*** GIVEN DATA
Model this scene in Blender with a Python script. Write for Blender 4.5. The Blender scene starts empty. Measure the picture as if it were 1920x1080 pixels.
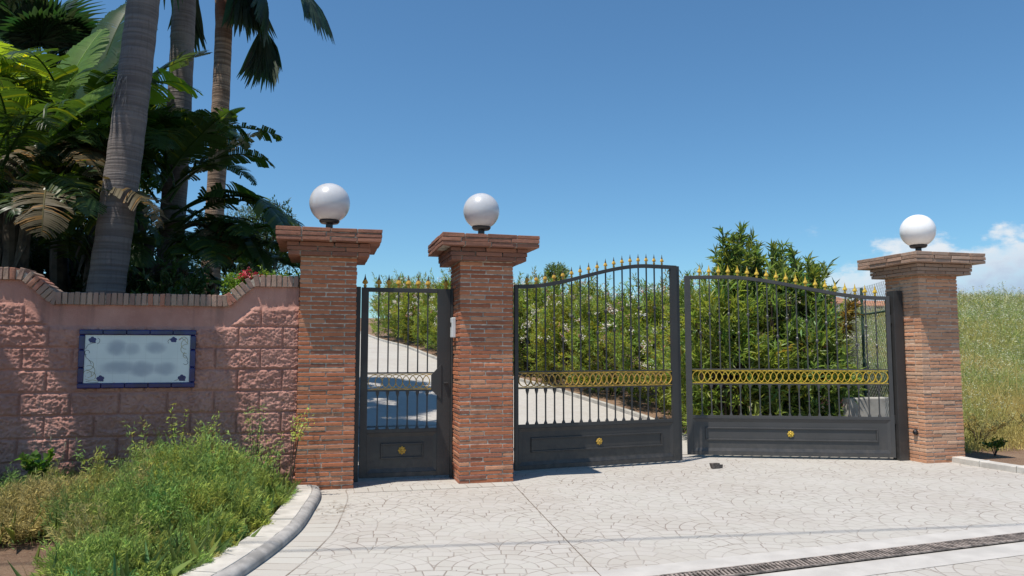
import bpy, bmesh, math, random
import numpy as np
from mathutils import Vector, Matrix, noise
R=random.Random(7); NR=np.random.RandomState(11)
rad=math.radians
scn=bpy.context.scene; col=scn.collection
# ------------------------------------------------------------------ frame of the gate line
ANG=rad(14.4); U=Vector((math.cos(ANG),math.sin(ANG),0)); N=Vector((-U.y,U.x,0)); O=Vector((-2.35,8.35,0))
def W(s,t,z=0.): return O+U*s+N*t+Vector((0,0,z))
def T_of(x,y): return (x-O.x)*N.x+(y-O.y)*N.y
def S_of(x,y): return (x-O.x)*U.x+(y-O.y)*U.y
def ramp(a):
    if a<=0: return 0.
    v=.1*a*a/4 if a<2 else .1*(a-1)
    return v if v<3.3 else 3.3+.9*(1-math.exp(-(v-3.3)/.9))
def hill(x,y):
    t=T_of(x,y); k=min(1,max(0,(x-.5*y)/(.085*max(y,1)+.8))); k=k*k*(3-2*k)
    return .038*min(60,max(0,t-4))*k
def H(x,y): return ramp(T_of(x,y)-1.8)+hill(x,y)
def Hn(x,y):
    a=(x-O.x)*N.x+(y-O.y)*N.y-1.8
    v=np.where(a<2,.1*a*a/4,.1*(a-1)); v=np.where(a<=0,0,v)
    t=(x-O.x)*N.x+(y-O.y)*N.y; k=np.clip((x-.5*y)/(.085*np.maximum(y,1)+.8),0,1); k=k*k*(3-2*k)
    return np.where(v<3.3,v,3.3+.9*(1-np.exp(-(np.maximum(v,3.3)-3.3)/.9)))+.038*np.clip(t-4,0,60)*k
SUNH=-(U*.5+N*.30); SUNV=Vector((SUNH.x,SUNH.y,1.45)).normalized()
# ------------------------------------------------------------------ object helpers
def link(o,parent=None):
    col.objects.link(o)
    if parent is not None: o.parent=parent
    return o
def tag(o,label=None,cat=None,group=None,kind=None):
    if label: o['label']=label
    if cat: o['category']=cat
    if group: o['group']=group
    if kind: o['kind']=kind
    return o
def empty(name,loc=(0,0,0),rz=0.,label=None,cat=None,group=None):
    o=bpy.data.objects.new(name,None); o.location=loc; o.rotation_euler=(0,0,rz); o.empty_display_size=.2
    link(o); return tag(o,label,cat,group)
def copy_tree(o,parent=None):
    c=o.copy(); link(c,parent)
    for ch in list(o.children): copy_tree(ch,c)
    return c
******
__GOAL OF THE EXERCISE__. Your task is to repeat the material above exactly, without its pictures.

__EXERCISE RESULT__.
Model this scene in Blender with a Python script. Write for Blender 4.5. The Blender scene starts empty. Measure the picture as if it were 1920x1080 pixels.
import bpy, bmesh, math, random
import numpy as np
from mathutils import Vector, Matrix, noise
R=random.Random(7); NR=np.random.RandomState(11)
rad=math.radians
scn=bpy.context.scene; col=scn.collection
# ------------------------------------------------------------------ frame of the gate line
ANG=rad(14.4); U=Vector((math.cos(ANG),math.sin(ANG),0)); N=Vector((-U.y,U.x,0)); O=Vector((-2.35,8.35,0))
def W(s,t,z=0.): return O+U*s+N*t+Vector((0,0,z))
def T_of(x,y): return (x-O.x)*N.x+(y-O.y)*N.y
def S_of(x,y): return (x-O.x)*U.x+(y-O.y)*U.y
def ramp(a):
    if a<=0: return 0.
    v=.1*a*a/4 if a<2 else .1*(a-1)
    return v if v<3.3 else 3.3+.9*(1-math.exp(-(v-3.3)/.9))
def hill(x,y):
    t=T_of(x,y); k=min(1,max(0,(x-.5*y)/(.085*max(y,1)+.8))); k=k*k*(3-2*k)
    return .038*min(60,max(0,t-4))*k
def H(x,y): return ramp(T_of(x,y)-1.8)+hill(x,y)
def Hn(x,y):
    a=(x-O.x)*N.x+(y-O.y)*N.y-1.8
    v=np.where(a<2,.1*a*a/4,.1*(a-1)); v=np.where(a<=0,0,v)
    t=(x-O.x)*N.x+(y-O.y)*N.y; k=np.clip((x-.5*y)/(.085*np.maximum(y,1)+.8),0,1); k=k*k*(3-2*k)
    return np.where(v<3.3,v,3.3+.9*(1-np.exp(-(np.maximum(v,3.3)-3.3)/.9)))+.038*np.clip(t-4,0,60)*k
SUNH=-(U*.5+N*.30); SUNV=Vector((SUNH.x,SUNH.y,1.45)).normalized()
# ------------------------------------------------------------------ object helpers
def link(o,parent=None):
    col.objects.link(o)
    if parent is not None: o.parent=parent
    return o
def tag(o,label=None,cat=None,group=None,kind=None):
    if label: o['label']=label
    if cat: o['category']=cat
    if group: o['group']=group
    if kind: o['kind']=kind
    return o
def empty(name,loc=(0,0,0),rz=0.,label=None,cat=None,group=None):
    o=bpy.data.objects.new(name,None); o.location=loc; o.rotation_euler=(0,0,rz); o.empty_display_size=.2
    link(o); return tag(o,label,cat,group)
def copy_tree(o,parent=None):
    c=o.copy(); link(c,parent)
    for ch in list(o.children): copy_tree(ch,c)
    return c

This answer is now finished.